- [Given records]:
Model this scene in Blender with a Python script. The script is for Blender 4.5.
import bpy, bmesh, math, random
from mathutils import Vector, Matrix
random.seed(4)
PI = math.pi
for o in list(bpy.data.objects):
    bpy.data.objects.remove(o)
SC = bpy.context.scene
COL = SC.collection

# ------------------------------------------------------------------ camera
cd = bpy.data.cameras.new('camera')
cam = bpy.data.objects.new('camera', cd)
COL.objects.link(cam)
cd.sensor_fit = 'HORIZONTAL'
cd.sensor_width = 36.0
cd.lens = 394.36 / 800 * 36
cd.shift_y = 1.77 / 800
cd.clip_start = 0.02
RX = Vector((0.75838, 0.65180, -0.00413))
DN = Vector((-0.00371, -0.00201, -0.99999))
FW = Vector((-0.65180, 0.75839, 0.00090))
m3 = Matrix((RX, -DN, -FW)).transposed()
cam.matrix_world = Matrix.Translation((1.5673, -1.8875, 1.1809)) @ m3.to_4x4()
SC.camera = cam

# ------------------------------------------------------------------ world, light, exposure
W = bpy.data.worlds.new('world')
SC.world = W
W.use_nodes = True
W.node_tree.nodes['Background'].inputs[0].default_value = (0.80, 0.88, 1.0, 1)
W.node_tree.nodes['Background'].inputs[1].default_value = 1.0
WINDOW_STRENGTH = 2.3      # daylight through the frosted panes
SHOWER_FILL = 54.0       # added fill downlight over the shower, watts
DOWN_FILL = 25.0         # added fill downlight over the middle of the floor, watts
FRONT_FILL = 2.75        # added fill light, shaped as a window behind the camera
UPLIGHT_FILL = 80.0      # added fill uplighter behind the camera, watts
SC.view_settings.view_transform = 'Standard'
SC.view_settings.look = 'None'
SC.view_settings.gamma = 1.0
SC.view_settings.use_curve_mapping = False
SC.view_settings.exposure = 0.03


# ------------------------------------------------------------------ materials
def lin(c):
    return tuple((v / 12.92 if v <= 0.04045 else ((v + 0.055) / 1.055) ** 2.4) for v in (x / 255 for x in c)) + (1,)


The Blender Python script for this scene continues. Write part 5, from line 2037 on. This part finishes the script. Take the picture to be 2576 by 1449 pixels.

- [Task requirements]:
Copy each line of the data exactly, leaving nothing out.

- [Solution to this task]:
Model this scene in Blender with a Python script. The script is for Blender 4.5.
import bpy, bmesh, math, random
from mathutils import Vector, Matrix
random.seed(4)
PI = math.pi
for o in list(bpy.data.objects):
    bpy.data.objects.remove(o)
SC = bpy.context.scene
COL = SC.collection

# ------------------------------------------------------------------ camera
cd = bpy.data.cameras.new('camera')
cam = bpy.data.objects.new('camera', cd)
COL.objects.link(cam)
cd.sensor_fit = 'HORIZONTAL'
cd.sensor_width = 36.0
cd.lens = 394.36 / 800 * 36
cd.shift_y = 1.77 / 800
cd.clip_start = 0.02
RX = Vector((0.75838, 0.65180, -0.00413))
DN = Vector((-0.00371, -0.00201, -0.99999))
FW = Vector((-0.65180, 0.75839, 0.00090))
m3 = Matrix((RX, -DN, -FW)).transposed()
cam.matrix_world = Matrix.Translation((1.5673, -1.8875, 1.1809)) @ m3.to_4x4()
SC.camera = cam

# ------------------------------------------------------------------ world, light, exposure
W = bpy.data.worlds.new('world')
SC.world = W
W.use_nodes = True
W.node_tree.nodes['Background'].inputs[0].default_value = (0.80, 0.88, 1.0, 1)
W.node_tree.nodes['Background'].inputs[1].default_value = 1.0
WINDOW_STRENGTH = 2.3      # daylight through the frosted panes
SHOWER_FILL = 54.0       # added fill downlight over the shower, watts
DOWN_FILL = 25.0         # added fill downlight over the middle of the floor, watts
FRONT_FILL = 2.75        # added fill light, shaped as a window behind the camera
UPLIGHT_FILL = 80.0      # added fill uplighter behind the camera, watts
SC.view_settings.view_transform = 'Standard'
SC.view_settings.look = 'None'
SC.view_settings.gamma = 1.0
SC.view_settings.use_curve_mapping = False
SC.view_settings.exposure = 0.03


# ------------------------------------------------------------------ materials
def lin(c):
    return tuple((v / 12.92 if v <= 0.04045 else ((v + 0.055) / 1.055) ** 2.4) for v in (x / 255 for x in c)) + (1,)


The Blender Python script for this scene continues. Write part 5, from line 2037 on. This part finishes the script. Take the picture to be 2576 by 1449 pixels.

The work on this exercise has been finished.